[start]

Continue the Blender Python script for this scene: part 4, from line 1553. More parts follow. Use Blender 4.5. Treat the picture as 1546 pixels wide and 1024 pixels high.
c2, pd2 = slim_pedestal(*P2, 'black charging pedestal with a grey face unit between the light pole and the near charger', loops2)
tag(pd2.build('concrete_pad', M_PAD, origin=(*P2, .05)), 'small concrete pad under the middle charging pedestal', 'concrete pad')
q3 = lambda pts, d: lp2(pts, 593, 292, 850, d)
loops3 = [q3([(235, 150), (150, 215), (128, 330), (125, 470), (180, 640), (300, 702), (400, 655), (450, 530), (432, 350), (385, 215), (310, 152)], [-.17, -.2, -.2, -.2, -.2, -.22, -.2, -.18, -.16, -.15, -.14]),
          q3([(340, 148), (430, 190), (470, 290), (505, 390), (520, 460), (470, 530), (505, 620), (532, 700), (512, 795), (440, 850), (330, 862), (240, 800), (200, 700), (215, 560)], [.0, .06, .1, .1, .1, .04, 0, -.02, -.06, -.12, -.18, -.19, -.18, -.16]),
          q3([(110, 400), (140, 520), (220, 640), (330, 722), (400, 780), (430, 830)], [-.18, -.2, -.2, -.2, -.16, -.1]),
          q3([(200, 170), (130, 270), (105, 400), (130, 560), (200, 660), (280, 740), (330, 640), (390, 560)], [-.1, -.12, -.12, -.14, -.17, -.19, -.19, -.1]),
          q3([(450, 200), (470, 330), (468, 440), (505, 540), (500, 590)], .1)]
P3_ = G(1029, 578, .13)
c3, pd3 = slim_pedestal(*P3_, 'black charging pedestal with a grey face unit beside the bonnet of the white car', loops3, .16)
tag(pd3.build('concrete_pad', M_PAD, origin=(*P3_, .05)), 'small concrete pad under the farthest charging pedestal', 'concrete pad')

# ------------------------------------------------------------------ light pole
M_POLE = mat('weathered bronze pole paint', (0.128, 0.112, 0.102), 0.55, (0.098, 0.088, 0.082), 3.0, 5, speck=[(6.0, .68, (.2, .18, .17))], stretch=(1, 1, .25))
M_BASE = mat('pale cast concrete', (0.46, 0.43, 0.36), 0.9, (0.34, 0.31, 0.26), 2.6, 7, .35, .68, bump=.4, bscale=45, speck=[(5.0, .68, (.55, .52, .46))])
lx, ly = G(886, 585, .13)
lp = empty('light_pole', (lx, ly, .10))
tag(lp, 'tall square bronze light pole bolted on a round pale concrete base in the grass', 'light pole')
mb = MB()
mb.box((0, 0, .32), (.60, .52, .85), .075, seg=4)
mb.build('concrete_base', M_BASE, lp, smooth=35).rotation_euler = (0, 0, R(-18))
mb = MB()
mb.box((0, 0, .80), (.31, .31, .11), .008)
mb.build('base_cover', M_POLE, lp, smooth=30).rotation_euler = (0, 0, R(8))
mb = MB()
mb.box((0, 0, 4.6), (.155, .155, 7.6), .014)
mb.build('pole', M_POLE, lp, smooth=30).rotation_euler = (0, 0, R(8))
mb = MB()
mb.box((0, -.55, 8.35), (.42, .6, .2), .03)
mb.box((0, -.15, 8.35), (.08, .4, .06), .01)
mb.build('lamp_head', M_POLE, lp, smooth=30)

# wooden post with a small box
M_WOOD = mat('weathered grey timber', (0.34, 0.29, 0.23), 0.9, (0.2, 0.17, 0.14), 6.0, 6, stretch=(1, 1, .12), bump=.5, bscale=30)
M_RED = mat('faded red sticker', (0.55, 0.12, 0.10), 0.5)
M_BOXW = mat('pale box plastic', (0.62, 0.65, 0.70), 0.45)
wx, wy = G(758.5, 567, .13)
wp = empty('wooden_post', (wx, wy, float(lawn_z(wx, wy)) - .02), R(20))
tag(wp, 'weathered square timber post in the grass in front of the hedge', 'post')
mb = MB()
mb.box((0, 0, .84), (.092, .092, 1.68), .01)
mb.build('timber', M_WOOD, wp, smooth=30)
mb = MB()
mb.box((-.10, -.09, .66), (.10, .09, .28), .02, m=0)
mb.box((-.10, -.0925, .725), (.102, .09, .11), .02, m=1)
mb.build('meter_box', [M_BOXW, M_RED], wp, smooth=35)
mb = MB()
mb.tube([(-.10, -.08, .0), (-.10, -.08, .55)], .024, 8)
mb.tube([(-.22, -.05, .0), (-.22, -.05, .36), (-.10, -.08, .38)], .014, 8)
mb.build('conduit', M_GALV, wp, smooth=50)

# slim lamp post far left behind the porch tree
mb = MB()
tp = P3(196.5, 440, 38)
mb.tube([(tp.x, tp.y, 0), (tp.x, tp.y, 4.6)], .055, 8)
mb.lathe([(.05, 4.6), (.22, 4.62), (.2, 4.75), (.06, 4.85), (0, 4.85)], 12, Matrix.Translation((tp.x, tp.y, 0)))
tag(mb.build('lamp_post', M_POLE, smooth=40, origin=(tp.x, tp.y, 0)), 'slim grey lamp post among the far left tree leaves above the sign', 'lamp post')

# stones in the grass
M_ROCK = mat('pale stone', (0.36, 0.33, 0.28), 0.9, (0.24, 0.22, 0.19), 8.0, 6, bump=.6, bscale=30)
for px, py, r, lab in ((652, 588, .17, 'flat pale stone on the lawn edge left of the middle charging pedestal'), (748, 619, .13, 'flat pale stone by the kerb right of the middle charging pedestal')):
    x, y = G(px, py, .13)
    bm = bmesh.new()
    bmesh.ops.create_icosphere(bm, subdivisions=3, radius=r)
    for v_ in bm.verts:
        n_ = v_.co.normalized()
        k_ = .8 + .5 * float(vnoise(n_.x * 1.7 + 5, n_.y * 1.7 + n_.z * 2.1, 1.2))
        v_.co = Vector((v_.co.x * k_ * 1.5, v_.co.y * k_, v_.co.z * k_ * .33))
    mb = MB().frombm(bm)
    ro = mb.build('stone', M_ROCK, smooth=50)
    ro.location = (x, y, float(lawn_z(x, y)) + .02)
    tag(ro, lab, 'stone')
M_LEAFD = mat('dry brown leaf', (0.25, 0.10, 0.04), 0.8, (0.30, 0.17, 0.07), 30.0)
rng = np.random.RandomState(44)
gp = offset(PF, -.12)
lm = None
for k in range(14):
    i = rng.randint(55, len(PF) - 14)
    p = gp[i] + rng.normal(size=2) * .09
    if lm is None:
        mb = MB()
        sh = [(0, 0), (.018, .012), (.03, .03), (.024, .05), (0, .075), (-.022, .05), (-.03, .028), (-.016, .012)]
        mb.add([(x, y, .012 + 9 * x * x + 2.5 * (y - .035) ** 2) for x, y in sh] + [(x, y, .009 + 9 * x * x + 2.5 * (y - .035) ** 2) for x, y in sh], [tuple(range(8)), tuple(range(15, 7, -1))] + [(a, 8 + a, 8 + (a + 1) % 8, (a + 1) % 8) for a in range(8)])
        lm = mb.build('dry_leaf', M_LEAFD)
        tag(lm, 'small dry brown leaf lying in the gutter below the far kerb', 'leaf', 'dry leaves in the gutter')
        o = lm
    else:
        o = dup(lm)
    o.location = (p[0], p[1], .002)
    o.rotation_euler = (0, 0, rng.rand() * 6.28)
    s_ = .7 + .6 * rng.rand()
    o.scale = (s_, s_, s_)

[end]

— What the task asks —
Restate the data above exactly, keeping each word as it stands.

— Worked answer —
Continue the Blender Python script for this scene: part 4, from line 1553. More parts follow. Use Blender 4.5. Treat the picture as 1546 pixels wide and 1024 pixels high.
c2, pd2 = slim_pedestal(*P2, 'black charging pedestal with a grey face unit between the light pole and the near charger', loops2)
tag(pd2.build('concrete_pad', M_PAD, origin=(*P2, .05)), 'small concrete pad under the middle charging pedestal', 'concrete pad')
q3 = lambda pts, d: lp2(pts, 593, 292, 850, d)
loops3 = [q3([(235, 150), (150, 215), (128, 330), (125, 470), (180, 640), (300, 702), (400, 655), (450, 530), (432, 350), (385, 215), (310, 152)], [-.17, -.2, -.2, -.2, -.2, -.22, -.2, -.18, -.16, -.15, -.14]),
          q3([(340, 148), (430, 190), (470, 290), (505, 390), (520, 460), (470, 530), (505, 620), (532, 700), (512, 795), (440, 850), (330, 862), (240, 800), (200, 700), (215, 560)], [.0, .06, .1, .1, .1, .04, 0, -.02, -.06, -.12, -.18, -.19, -.18, -.16]),
          q3([(110, 400), (140, 520), (220, 640), (330, 722), (400, 780), (430, 830)], [-.18, -.2, -.2, -.2, -.16, -.1]),
          q3([(200, 170), (130, 270), (105, 400), (130, 560), (200, 660), (280, 740), (330, 640), (390, 560)], [-.1, -.12, -.12, -.14, -.17, -.19, -.19, -.1]),
          q3([(450, 200), (470, 330), (468, 440), (505, 540), (500, 590)], .1)]
P3_ = G(1029, 578, .13)
c3, pd3 = slim_pedestal(*P3_, 'black charging pedestal with a grey face unit beside the bonnet of the white car', loops3, .16)
tag(pd3.build('concrete_pad', M_PAD, origin=(*P3_, .05)), 'small concrete pad under the farthest charging pedestal', 'concrete pad')

# ------------------------------------------------------------------ light pole
M_POLE = mat('weathered bronze pole paint', (0.128, 0.112, 0.102), 0.55, (0.098, 0.088, 0.082), 3.0, 5, speck=[(6.0, .68, (.2, .18, .17))], stretch=(1, 1, .25))
M_BASE = mat('pale cast concrete', (0.46, 0.43, 0.36), 0.9, (0.34, 0.31, 0.26), 2.6, 7, .35, .68, bump=.4, bscale=45, speck=[(5.0, .68, (.55, .52, .46))])
lx, ly = G(886, 585, .13)
lp = empty('light_pole', (lx, ly, .10))
tag(lp, 'tall square bronze light pole bolted on a round pale concrete base in the grass', 'light pole')
mb = MB()
mb.box((0, 0, .32), (.60, .52, .85), .075, seg=4)
mb.build('concrete_base', M_BASE, lp, smooth=35).rotation_euler = (0, 0, R(-18))
mb = MB()
mb.box((0, 0, .80), (.31, .31, .11), .008)
mb.build('base_cover', M_POLE, lp, smooth=30).rotation_euler = (0, 0, R(8))
mb = MB()
mb.box((0, 0, 4.6), (.155, .155, 7.6), .014)
mb.build('pole', M_POLE, lp, smooth=30).rotation_euler = (0, 0, R(8))
mb = MB()
mb.box((0, -.55, 8.35), (.42, .6, .2), .03)
mb.box((0, -.15, 8.35), (.08, .4, .06), .01)
mb.build('lamp_head', M_POLE, lp, smooth=30)

# wooden post with a small box
M_WOOD = mat('weathered grey timber', (0.34, 0.29, 0.23), 0.9, (0.2, 0.17, 0.14), 6.0, 6, stretch=(1, 1, .12), bump=.5, bscale=30)
M_RED = mat('faded red sticker', (0.55, 0.12, 0.10), 0.5)
M_BOXW = mat('pale box plastic', (0.62, 0.65, 0.70), 0.45)
wx, wy = G(758.5, 567, .13)
wp = empty('wooden_post', (wx, wy, float(lawn_z(wx, wy)) - .02), R(20))
tag(wp, 'weathered square timber post in the grass in front of the hedge', 'post')
mb = MB()
mb.box((0, 0, .84), (.092, .092, 1.68), .01)
mb.build('timber', M_WOOD, wp, smooth=30)
mb = MB()
mb.box((-.10, -.09, .66), (.10, .09, .28), .02, m=0)
mb.box((-.10, -.0925, .725), (.102, .09, .11), .02, m=1)
mb.build('meter_box', [M_BOXW, M_RED], wp, smooth=35)
mb = MB()
mb.tube([(-.10, -.08, .0), (-.10, -.08, .55)], .024, 8)
mb.tube([(-.22, -.05, .0), (-.22, -.05, .36), (-.10, -.08, .38)], .014, 8)
mb.build('conduit', M_GALV, wp, smooth=50)

# slim lamp post far left behind the porch tree
mb = MB()
tp = P3(196.5, 440, 38)
mb.tube([(tp.x, tp.y, 0), (tp.x, tp.y, 4.6)], .055, 8)
mb.lathe([(.05, 4.6), (.22, 4.62), (.2, 4.75), (.06, 4.85), (0, 4.85)], 12, Matrix.Translation((tp.x, tp.y, 0)))
tag(mb.build('lamp_post', M_POLE, smooth=40, origin=(tp.x, tp.y, 0)), 'slim grey lamp post among the far left tree leaves above the sign', 'lamp post')

# stones in the grass
M_ROCK = mat('pale stone', (0.36, 0.33, 0.28), 0.9, (0.24, 0.22, 0.19), 8.0, 6, bump=.6, bscale=30)
for px, py, r, lab in ((652, 588, .17, 'flat pale stone on the lawn edge left of the middle charging pedestal'), (748, 619, .13, 'flat pale stone by the kerb right of the middle charging pedestal')):
    x, y = G(px, py, .13)
    bm = bmesh.new()
    bmesh.ops.create_icosphere(bm, subdivisions=3, radius=r)
    for v_ in bm.verts:
        n_ = v_.co.normalized()
        k_ = .8 + .5 * float(vnoise(n_.x * 1.7 + 5, n_.y * 1.7 + n_.z * 2.1, 1.2))
        v_.co = Vector((v_.co.x * k_ * 1.5, v_.co.y * k_, v_.co.z * k_ * .33))
    mb = MB().frombm(bm)
    ro = mb.build('stone', M_ROCK, smooth=50)
    ro.location = (x, y, float(lawn_z(x, y)) + .02)
    tag(ro, lab, 'stone')
M_LEAFD = mat('dry brown leaf', (0.25, 0.10, 0.04), 0.8, (0.30, 0.17, 0.07), 30.0)
rng = np.random.RandomState(44)
gp = offset(PF, -.12)
lm = None
for k in range(14):
    i = rng.randint(55, len(PF) - 14)
    p = gp[i] + rng.normal(size=2) * .09
    if lm is None:
        mb = MB()
        sh = [(0, 0), (.018, .012), (.03, .03), (.024, .05), (0, .075), (-.022, .05), (-.03, .028), (-.016, .012)]
        mb.add([(x, y, .012 + 9 * x * x + 2.5 * (y - .035) ** 2) for x, y in sh] + [(x, y, .009 + 9 * x * x + 2.5 * (y - .035) ** 2) for x, y in sh], [tuple(range(8)), tuple(range(15, 7, -1))] + [(a, 8 + a, 8 + (a + 1) % 8, (a + 1) % 8) for a in range(8)])
        lm = mb.build('dry_leaf', M_LEAFD)
        tag(lm, 'small dry brown leaf lying in the gutter below the far kerb', 'leaf', 'dry leaves in the gutter')
        o = lm
    else:
        o = dup(lm)
    o.location = (p[0], p[1], .002)
    o.rotation_euler = (0, 0, rng.rand() * 6.28)
    s_ = .7 + .6 * rng.rand()
    o.scale = (s_, s_, s_)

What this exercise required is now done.